You'll probably need a couple of days' to get yourself set up, figure out exactly what you need to store, how to store it and what to do with it when you've got it, but that's the fun part anyway.

Here's how I think you could approach the problem.

You know the file structure. It's a large (mind-bogglingly large, let's be honest) XML file; I see about 21GB. Structurally it's pretty simple though. You need <page> elements, from which you need to extract some basic information: title, text (or at least the links within it) and maybe id. That's a pretty simple parsing job - no need for XML libraries or whatnot, a simple string matching algorithm should suffice. For titles, use String#index to find the open and close tags and extract the bit between. For the first link in the text it's a bit trickier, because you have to determine the first real link according to the rules.

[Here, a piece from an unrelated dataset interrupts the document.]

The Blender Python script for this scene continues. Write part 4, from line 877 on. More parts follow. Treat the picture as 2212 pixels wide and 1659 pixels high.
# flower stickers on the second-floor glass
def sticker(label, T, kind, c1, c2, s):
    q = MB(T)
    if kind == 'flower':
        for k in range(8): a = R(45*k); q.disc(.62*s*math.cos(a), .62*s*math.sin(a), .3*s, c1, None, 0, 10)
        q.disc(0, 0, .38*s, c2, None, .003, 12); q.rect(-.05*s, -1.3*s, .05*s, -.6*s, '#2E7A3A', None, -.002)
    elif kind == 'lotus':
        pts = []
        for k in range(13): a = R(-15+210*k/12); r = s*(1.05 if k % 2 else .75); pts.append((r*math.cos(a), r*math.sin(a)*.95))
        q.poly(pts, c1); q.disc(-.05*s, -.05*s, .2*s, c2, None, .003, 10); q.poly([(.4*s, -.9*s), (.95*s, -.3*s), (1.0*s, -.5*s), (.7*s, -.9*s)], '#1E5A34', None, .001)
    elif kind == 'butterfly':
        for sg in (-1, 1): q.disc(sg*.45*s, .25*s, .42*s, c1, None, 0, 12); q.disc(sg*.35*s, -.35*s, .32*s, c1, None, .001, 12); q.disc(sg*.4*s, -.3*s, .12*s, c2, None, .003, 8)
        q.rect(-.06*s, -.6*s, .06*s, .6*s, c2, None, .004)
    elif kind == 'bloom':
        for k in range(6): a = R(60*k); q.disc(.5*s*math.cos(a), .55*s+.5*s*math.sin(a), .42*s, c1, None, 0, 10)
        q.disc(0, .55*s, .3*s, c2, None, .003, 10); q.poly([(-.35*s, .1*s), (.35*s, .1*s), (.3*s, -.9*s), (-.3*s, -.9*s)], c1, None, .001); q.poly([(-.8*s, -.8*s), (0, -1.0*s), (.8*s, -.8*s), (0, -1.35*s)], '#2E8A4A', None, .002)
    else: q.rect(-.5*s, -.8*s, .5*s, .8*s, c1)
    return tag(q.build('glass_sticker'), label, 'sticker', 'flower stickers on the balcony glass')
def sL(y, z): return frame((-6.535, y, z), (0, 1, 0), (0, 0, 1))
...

Reading 21GB of text into memory would be a good trick, but of course you don't have to do that: you just need a useful-sized chunk to work on. A megabyte would seem reasonable. Or maybe 10K. It's not a big deal - chop off a GB or so to experiment on.

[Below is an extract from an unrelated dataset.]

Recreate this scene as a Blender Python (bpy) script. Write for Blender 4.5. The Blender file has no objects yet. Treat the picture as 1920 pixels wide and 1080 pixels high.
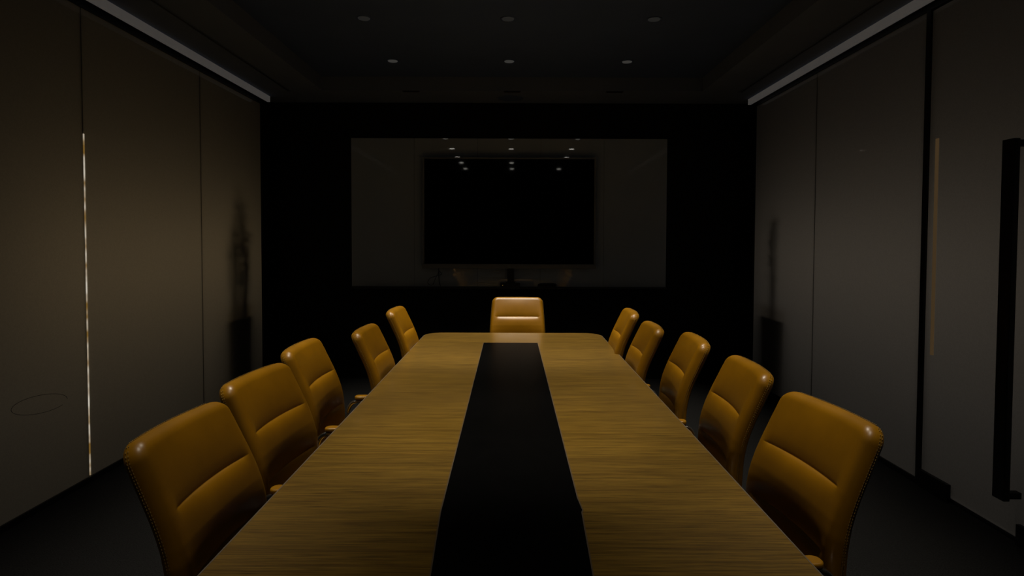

I have a script that extracts and writes to a text file about 250,000 title/first-link pairs a minute. It ignores "redirect" pages (so it's processing many more pages) and ignores links with a ":" (not smart enough by far, but I wanted to put some processing in there). No regexen, heck, no requires. About 30 lines of not very terse code. It found about 5.23 million titles (I think there are more non-required ones: files, projects and whatnot) and wrote a rather more focused and manageable 1.03GB of output (see below) in about 20 minutes. Ruby (MRI) 1.8.6, Windows Vista, 2GHz Core 2 Duo. And they say Ruby's slow.

The first 3 lines:

Anarchism, [[political philosophy]]
Autism, [[Neurodevelopmental disorder|brain development disorder]]
Albedo, [[Sun]]
Mike Woodhouse
A: 

A more general version of this question is asked at Save a process’ memory for later use?. It looks like you can't easily back up long-running processes.